Primary research (or field research) refers to the gathering of original information, through interviews and other first‑hand methods, specifically about your product or business. Primary research gives you control over the type of questions you ask and information you gather. While the results can be extremely valuable, the research can be time‑consuming and costly. As well, conducting primary research is a highly-specialized skill. Given the investment and technical requirements for designing and conducting primary research, we recommend you employ a market research professional or company if you decide to undertake primary research.

Before you begin your primary research, be sure to map out exactly what you want to learn. Ask yourself the following questions: What business decisions do I want to make from this research? Who should we talk to? If I could get an answer to only one question, what would it be?

Here are the main types of primary research that may be useful for your business:

Online surveys

These surveys are increasingly popular and relatively inexpensive. Online surveys can generate thousands of responses to a broad range of questions. The main benefit of online surveys is quick results, usually within days. A drawback is that they can be prone to superficial or incomplete answers. We recommend using online surveys where you need to get market feedback from a wide range of respondents.

Telephone surveys

These are used to conduct more indepth interviews that can last from 10 to 30 minutes. However, potential customers are often wary of callers and may be reluctant to participate or give anything other than short answers. In a B2B environment, telephone interviews can be an efficient method to get feedback from prospective or current customers.

Direct mail surveys

This is a relatively cheap method to cover a wide geographical area and avoids the potential for interviewer bias. However, response rates (the proportion of people sending back a completed survey) are often very low and it can take a long time before enough surveys are returned to get a useful sample.

Focus groups

This methodology brings potential or current customers together to discuss their feelings about a product or market. Focus groups are a good way of getting detailed information about customer tastes and preferences.

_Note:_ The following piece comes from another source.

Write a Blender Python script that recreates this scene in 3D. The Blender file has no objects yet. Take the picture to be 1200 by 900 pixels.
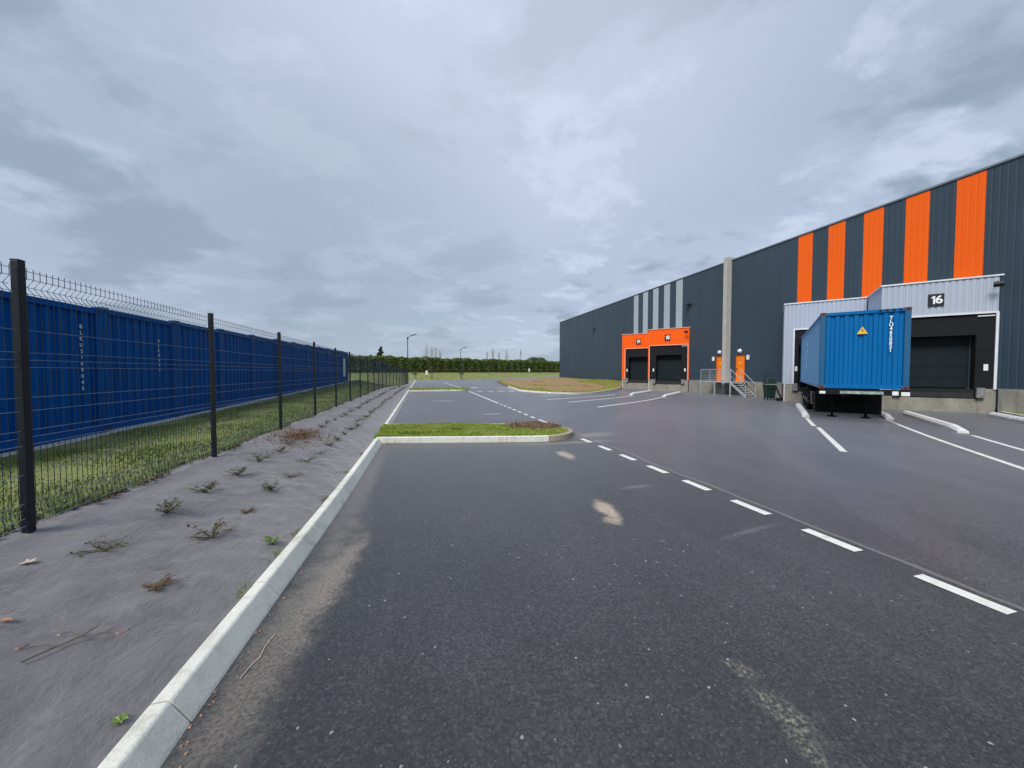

Observing customers or prospective customers allows you to see how they behave in a store or with a product. Observation works well in retail markets. However, without direct feedback from the consumer being observed, you may not get the “whys” behind their actions.


A rigorous, well‑designed market research plan can help you make better business decisions. Not only can it help you determine whether or not there's a viable market for your products, it will also help you hone and tweak your products to fit customer needs and desires.

Although your research may not fill all the gaps in your knowledge—especially under the constraints of a tight budget—it has the potential to dramatically improve your decision-making. And that can mean the difference between success and failure.